61 autores dá um peso. |
Lançamento importante, que já deveria ter sido feito antes, mas que chega em bom momento, e da forma como deveria.
Para quem não se lembra, há mais de uma década eu planejava lançar uma antologia de contos gays, com clássicos e novos; chamei para a parceria o Marcelino Freire, fechamos contrato com a Record, mas fiz a besteira de comentar com o Luiz Ruffato, que correu para lançar antes uma antologia com o mesmo tema - que, apesar de ter sido uma publicação irrelevante, acabou travando nossa publicação na época.
Em face dessa antologia que sai agora, vejo como meu projeto ficou velho, e que não faria mais sentido hoje.
"A Resistência" mistura gente demais, prosa com poesia, e confesso que desconfiava do saldo final - boas intenções não fazem boa literatura. Mas terminando o livro agora vejo como é importante para o projeto essa pluralidade de vozes; e tem mais coisa boa do que eu imaginava.

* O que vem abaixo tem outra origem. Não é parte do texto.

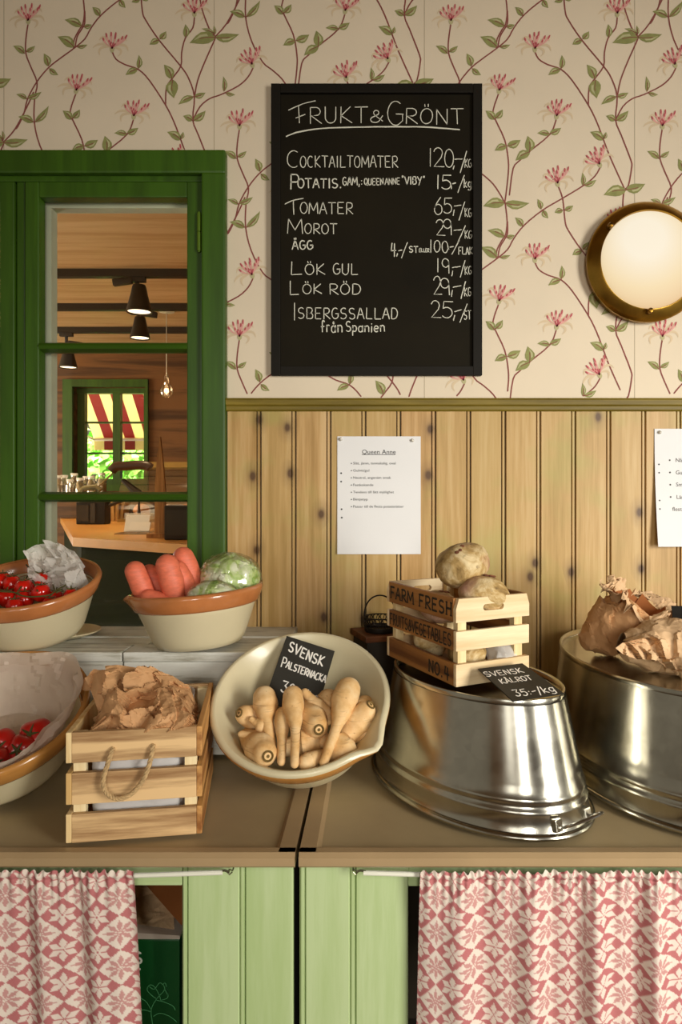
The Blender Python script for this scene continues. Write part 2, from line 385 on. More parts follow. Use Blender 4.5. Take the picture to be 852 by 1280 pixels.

Há olhares muito literários e raros sobre a condição trans. Amara Amoira faz um conto inteiro no pajubá (linguagem do gueto), em fluxo oral, muito divertido e bem escrito. Juno Cipolla aborda o universo trans-masculino também com muito lirismo. E Laila Oliveira tem um ótimo conto de cross-dressing.
A charge do Laerte (na pagina interna), é bem bacana. Cidinha da Silva e Daniela Stoll têm contos lésbicos bem bonitos - a segunda com uma imagem belíssima da descoberta da homossexualidade num salto para a piscina "no caminho entre o ar e a água." Leonardo Tonus foca a expulsão de jovens gays num belo poema. Mike Sullivan faz bonito (como sempre) com um continho otimista (ainda que melancólico). E há outras coisas bem boas, algumas meio tolas-pretensiosas ou apenas panfletárias-imaturas, mas no geral, como eu disse, o saldo é bem positivo.
Talvez as duas maiores surpresas do livro sejam os contos de Jean Wyllys e de Raphael Montes. Wyllys faz um ótimo registro dos encontros nos tempos de "chat-uol" - fico surpreso de ele mergulhar (tão bem) na ficção, sem pretensões de fazer discurso; e Montes trata da cura gay de forma bem mais literária do que sua produção costumeira, no que talvez seja o melhor texto do livro.
(Ah, sim, e eu também estou lá com "Sonho de Uma Noite de Verão", quase um conto de terror, de um homem que levanta da insônia da madrugada para abusar do filho pré-adolescente.)
Trechinho do meu. (clica que aumenta) |
Só senti falta de explicarem melhor a "proposta" na apresentação do livro. O projeto inicial seria uma revista literária e o tema era "Para Além do Azul e do Rosa". Esse tema foi apagado, mas ainda aparece em diversos contos e poemas - então pode parecer estranho por que essa expressão aparece tantas vezes.